E, como esperado, a cada crítica ou discordância, há uma verdadeira onda de defesas inflamadas, de quem não admite sequer uma opinião contrária. Vários “entendidos” ligados à área artística, como é costume, não perdem tempo e logo se manifestam, chamando de “invejosos” e “negacionistas” todos aqueles que ousam questionar a vitória. Porque, claro, se alguém não gostou ou não concorda, só pode ser por despeito, certo? A música já não é uma expressão artística, mas sim uma batalha de valores. Ninguém pode dar opinião, porque logo caem em cima, como se fosse proibido discordar da unanimidade criada pelo "cagaçal" das redes sociais.

Agora, é oficial: não é só música, é "aquela música" – não a comercial, como a que se ouve no resto de Portugal (óbvio que inferior). A Madeira, claro, com sua aposta nas escolas, públicas e privadas, deve ser o berço de todos os futuros vencedores da música portuguesa. Não bastasse a vitória, ainda temos a certeza de que Portugal finalmente terá a sua grande representação na Eurovisão! Os outros, claro, devem estar a roer-se de inveja, como sempre.

E como não podia deixar de ser, nestes momentos aparecem sempre as reflexões profundas dos gurus da música nacional. Li, ao acaso, um texto onde alguém defendia que os números falam por si: se a canção tem mais audições do que as outras, então deve ser incrível. Porque, claro, 1 milhão de audições em poucos dias significa automaticamente que a música vai sobreviver ao tempo. Como se não tivéssemos já visto centenas de sucessos virais que desapareceram mais depressa do que surgiram.

Mas o melhor é o argumento clássico: “A música nem devia ser competição.” Engraçado, porque ninguém diz isso quando ganha a sua música preferida. O Festival da Canção existe precisamente para ser uma competição. A Eurovisão existe para ser uma competição. Mas, quando se critica um resultado, vem logo a ladainha de que "a música é arte, não competição". Pois bem, se é só arte e não deve haver disputa, então que se acabe com o Festival e pronto. Mas enquanto houver um concurso, haverá sempre quem analise e discuta os critérios.
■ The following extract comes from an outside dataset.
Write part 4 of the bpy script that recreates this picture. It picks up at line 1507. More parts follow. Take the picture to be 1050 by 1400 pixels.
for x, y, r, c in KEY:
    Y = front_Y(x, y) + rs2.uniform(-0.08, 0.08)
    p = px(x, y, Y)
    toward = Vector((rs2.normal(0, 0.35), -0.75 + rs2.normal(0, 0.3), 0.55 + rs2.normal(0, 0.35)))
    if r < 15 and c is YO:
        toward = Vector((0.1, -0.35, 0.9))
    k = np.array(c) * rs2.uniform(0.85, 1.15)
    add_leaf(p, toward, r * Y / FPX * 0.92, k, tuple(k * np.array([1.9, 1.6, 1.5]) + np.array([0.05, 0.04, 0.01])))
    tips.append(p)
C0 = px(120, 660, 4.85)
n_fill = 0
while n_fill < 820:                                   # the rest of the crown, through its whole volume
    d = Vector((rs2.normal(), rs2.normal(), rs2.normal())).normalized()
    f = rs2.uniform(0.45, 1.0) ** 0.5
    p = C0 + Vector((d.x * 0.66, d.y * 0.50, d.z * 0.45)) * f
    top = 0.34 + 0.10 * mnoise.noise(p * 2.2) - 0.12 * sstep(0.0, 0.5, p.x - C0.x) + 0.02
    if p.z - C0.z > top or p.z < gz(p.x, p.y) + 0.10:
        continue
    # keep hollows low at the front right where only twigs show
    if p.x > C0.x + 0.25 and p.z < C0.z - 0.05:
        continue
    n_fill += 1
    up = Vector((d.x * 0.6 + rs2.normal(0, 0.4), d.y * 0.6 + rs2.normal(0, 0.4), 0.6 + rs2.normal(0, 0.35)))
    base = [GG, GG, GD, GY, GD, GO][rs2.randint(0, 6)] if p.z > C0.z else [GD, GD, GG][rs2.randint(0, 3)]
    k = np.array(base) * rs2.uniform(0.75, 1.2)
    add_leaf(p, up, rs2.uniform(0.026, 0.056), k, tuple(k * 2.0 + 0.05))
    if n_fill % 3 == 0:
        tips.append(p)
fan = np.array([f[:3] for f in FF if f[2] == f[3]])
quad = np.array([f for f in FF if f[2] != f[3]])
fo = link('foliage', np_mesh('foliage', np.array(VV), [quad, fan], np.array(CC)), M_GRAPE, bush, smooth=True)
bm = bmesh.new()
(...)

E a cereja no topo do bolo é a legião de comentadores de sempre, incluindo os “entendidos” do ensino de música na Madeira e do conservatório, aqueles que andam como lapas e abutres há tantos anos a fazer… não sei bem o quê. Alguns têm tanto trabalho que são capazes de passar 40 anos a levantar um cancioneiro popular da Madeira. Um levantamento épico, sem dúvida, digno de uma investigação arqueológica.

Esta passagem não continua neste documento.